[start of Recorded data]

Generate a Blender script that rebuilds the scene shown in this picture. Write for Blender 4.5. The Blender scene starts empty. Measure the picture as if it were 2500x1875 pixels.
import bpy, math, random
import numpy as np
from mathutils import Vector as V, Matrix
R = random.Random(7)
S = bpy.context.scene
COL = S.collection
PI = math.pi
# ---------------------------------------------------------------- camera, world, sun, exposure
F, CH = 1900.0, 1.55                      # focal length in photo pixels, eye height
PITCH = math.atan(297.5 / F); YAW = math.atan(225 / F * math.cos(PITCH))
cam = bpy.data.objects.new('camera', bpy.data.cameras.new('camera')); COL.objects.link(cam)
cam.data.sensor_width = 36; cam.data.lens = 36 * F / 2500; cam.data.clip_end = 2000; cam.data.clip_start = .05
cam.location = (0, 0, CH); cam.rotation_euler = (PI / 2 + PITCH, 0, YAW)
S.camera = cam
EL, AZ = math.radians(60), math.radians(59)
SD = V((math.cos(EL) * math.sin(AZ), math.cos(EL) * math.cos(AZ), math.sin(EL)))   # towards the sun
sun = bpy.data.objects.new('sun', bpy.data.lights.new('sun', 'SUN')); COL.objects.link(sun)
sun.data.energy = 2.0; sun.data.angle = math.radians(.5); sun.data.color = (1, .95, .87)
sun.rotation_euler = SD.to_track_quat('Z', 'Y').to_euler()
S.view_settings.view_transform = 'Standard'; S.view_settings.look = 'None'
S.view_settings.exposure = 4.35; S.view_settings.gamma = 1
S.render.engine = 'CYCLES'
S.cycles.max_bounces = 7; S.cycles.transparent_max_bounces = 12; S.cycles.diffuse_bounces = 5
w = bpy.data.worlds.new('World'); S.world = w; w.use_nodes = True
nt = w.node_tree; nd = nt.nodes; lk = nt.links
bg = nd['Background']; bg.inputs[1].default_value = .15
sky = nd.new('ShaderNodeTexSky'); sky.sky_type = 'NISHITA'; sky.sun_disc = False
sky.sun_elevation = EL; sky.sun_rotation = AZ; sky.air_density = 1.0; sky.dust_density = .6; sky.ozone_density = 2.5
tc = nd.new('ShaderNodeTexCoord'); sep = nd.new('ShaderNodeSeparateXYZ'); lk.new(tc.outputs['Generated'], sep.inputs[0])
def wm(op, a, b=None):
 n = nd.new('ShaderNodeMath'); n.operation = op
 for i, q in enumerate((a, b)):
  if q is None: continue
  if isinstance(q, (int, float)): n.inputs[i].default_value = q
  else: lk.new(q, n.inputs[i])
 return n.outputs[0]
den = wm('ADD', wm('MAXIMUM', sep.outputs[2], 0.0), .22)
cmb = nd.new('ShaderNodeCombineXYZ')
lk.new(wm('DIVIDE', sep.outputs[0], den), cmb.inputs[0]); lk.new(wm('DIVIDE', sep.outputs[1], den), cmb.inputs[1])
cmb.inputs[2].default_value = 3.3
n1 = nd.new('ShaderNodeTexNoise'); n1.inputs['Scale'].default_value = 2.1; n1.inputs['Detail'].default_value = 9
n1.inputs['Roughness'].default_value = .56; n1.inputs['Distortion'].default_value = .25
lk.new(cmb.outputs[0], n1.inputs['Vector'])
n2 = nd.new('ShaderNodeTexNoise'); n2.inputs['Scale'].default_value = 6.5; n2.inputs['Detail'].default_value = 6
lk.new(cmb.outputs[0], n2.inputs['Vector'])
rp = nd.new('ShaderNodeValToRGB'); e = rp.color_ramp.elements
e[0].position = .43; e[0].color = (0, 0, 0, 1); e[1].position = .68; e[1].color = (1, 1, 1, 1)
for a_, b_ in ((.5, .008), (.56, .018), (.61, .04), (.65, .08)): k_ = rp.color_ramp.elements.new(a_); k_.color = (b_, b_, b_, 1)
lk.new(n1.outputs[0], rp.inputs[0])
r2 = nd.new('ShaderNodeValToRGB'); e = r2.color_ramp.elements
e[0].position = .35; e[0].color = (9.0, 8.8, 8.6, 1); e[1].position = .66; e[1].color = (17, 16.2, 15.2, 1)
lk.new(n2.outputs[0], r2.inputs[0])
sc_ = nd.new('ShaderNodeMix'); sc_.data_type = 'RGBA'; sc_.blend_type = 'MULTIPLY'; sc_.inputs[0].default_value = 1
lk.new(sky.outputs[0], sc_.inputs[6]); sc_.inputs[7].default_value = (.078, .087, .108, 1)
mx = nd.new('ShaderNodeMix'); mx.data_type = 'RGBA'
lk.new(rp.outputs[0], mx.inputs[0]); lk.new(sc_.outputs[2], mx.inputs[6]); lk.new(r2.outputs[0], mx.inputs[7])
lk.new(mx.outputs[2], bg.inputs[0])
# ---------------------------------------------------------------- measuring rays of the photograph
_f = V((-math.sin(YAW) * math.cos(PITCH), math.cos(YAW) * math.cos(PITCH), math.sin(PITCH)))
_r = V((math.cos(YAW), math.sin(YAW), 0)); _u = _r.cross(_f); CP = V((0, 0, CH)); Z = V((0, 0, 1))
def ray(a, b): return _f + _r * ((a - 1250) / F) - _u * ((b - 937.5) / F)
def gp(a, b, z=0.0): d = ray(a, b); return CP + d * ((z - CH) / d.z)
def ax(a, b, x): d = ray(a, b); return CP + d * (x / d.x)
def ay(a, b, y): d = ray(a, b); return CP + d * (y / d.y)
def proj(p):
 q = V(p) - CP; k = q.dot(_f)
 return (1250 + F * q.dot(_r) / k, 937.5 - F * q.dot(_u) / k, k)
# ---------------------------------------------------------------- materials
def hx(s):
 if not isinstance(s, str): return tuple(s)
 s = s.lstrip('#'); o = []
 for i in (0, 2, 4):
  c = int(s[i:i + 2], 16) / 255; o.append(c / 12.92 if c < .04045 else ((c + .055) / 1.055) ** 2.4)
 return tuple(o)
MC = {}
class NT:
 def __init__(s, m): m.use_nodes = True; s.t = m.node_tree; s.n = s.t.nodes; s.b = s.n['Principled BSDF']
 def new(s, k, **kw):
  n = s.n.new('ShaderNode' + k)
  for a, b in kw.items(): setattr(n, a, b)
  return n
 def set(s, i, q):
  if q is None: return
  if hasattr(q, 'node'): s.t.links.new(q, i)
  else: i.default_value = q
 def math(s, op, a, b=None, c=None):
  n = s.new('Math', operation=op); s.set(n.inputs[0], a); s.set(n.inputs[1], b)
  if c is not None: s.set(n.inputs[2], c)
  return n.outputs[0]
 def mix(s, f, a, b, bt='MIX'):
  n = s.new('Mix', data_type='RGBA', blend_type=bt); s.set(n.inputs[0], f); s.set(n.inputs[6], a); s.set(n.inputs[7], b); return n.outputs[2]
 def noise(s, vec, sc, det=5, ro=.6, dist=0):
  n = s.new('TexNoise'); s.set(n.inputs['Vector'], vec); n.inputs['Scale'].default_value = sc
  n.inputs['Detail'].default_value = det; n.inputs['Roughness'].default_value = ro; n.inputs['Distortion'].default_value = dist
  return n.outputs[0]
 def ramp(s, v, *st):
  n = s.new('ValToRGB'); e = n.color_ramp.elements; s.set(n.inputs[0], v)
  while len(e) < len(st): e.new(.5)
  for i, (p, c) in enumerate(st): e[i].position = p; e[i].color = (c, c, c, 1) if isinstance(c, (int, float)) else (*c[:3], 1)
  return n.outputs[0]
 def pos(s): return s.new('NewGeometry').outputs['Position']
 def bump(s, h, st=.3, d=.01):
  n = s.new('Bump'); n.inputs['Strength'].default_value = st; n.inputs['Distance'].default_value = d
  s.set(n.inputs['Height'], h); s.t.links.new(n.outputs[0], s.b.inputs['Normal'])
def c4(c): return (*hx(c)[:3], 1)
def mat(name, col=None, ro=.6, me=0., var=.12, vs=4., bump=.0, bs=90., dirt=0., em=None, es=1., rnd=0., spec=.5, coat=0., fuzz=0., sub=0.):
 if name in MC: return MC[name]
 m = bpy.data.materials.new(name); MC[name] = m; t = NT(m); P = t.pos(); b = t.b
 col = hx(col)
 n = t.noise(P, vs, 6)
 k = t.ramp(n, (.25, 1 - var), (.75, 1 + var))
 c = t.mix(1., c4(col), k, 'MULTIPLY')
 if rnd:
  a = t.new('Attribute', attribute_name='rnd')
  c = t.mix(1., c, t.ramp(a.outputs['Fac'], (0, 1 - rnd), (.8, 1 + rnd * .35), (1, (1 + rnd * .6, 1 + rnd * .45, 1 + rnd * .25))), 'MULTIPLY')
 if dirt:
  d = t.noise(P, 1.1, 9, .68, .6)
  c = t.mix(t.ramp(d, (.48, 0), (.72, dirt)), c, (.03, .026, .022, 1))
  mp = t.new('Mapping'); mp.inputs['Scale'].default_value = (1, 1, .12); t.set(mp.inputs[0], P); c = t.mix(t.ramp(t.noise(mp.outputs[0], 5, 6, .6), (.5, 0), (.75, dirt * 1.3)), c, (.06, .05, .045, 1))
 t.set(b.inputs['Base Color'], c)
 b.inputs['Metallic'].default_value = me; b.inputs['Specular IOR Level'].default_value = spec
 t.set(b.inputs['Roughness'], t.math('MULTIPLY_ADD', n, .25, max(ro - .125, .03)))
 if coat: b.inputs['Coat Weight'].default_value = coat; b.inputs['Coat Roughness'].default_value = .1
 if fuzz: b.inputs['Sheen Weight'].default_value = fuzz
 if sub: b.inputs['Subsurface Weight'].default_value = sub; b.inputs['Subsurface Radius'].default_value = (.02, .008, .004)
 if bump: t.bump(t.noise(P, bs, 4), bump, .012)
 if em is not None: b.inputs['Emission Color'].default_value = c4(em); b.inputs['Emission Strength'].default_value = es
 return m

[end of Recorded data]

• **Written instruction**: Report all lines of the data that include the word "scene".

• **Correct output**:
Generate a Blender script that rebuilds the scene shown in this picture. Write for Blender 4.5. The Blender scene starts empty. Measure the picture as if it were 2500x1875 pixels.
S = bpy.context.scene